- **Objective**
Quote, without change, all of the lines that follow.

- **Information shown**

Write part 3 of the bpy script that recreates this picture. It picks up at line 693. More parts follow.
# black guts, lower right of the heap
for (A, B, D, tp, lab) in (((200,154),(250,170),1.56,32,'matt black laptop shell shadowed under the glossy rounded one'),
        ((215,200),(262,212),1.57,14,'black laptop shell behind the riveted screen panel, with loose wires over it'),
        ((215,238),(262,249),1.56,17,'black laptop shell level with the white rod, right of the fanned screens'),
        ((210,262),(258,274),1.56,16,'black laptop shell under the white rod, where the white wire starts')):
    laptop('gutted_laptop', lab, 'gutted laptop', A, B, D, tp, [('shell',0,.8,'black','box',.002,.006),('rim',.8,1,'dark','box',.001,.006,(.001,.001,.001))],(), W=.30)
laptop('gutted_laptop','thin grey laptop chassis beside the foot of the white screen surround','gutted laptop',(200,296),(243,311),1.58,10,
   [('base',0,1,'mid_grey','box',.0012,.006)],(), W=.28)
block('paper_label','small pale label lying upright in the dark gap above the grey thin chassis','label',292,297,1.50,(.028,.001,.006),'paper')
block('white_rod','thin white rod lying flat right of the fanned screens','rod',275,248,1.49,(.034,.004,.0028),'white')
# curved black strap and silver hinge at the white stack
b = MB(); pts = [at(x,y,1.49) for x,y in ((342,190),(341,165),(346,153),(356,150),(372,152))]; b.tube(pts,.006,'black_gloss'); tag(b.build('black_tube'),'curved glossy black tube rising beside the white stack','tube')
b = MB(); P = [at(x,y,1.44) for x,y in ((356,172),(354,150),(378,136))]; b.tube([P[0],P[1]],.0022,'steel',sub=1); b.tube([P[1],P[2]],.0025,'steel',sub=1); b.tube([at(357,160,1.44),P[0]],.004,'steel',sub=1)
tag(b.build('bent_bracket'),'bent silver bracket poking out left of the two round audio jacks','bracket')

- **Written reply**
Write part 3 of the bpy script that recreates this picture. It picks up at line 693. More parts follow.
# black guts, lower right of the heap
for (A, B, D, tp, lab) in (((200,154),(250,170),1.56,32,'matt black laptop shell shadowed under the glossy rounded one'),
        ((215,200),(262,212),1.57,14,'black laptop shell behind the riveted screen panel, with loose wires over it'),
        ((215,238),(262,249),1.56,17,'black laptop shell level with the white rod, right of the fanned screens'),
        ((210,262),(258,274),1.56,16,'black laptop shell under the white rod, where the white wire starts')):
    laptop('gutted_laptop', lab, 'gutted laptop', A, B, D, tp, [('shell',0,.8,'black','box',.002,.006),('rim',.8,1,'dark','box',.001,.006,(.001,.001,.001))],(), W=.30)
laptop('gutted_laptop','thin grey laptop chassis beside the foot of the white screen surround','gutted laptop',(200,296),(243,311),1.58,10,
   [('base',0,1,'mid_grey','box',.0012,.006)],(), W=.28)
block('paper_label','small pale label lying upright in the dark gap above the grey thin chassis','label',292,297,1.50,(.028,.001,.006),'paper')
block('white_rod','thin white rod lying flat right of the fanned screens','rod',275,248,1.49,(.034,.004,.0028),'white')
# curved black strap and silver hinge at the white stack
b = MB(); pts = [at(x,y,1.49) for x,y in ((342,190),(341,165),(346,153),(356,150),(372,152))]; b.tube(pts,.006,'black_gloss'); tag(b.build('black_tube'),'curved glossy black tube rising beside the white stack','tube')
b = MB(); P = [at(x,y,1.44) for x,y in ((356,172),(354,150),(378,136))]; b.tube([P[0],P[1]],.0022,'steel',sub=1); b.tube([P[1],P[2]],.0025,'steel',sub=1); b.tube([at(357,160,1.44),P[0]],.004,'steel',sub=1)
tag(b.build('bent_bracket'),'bent silver bracket poking out left of the two round audio jacks','bracket')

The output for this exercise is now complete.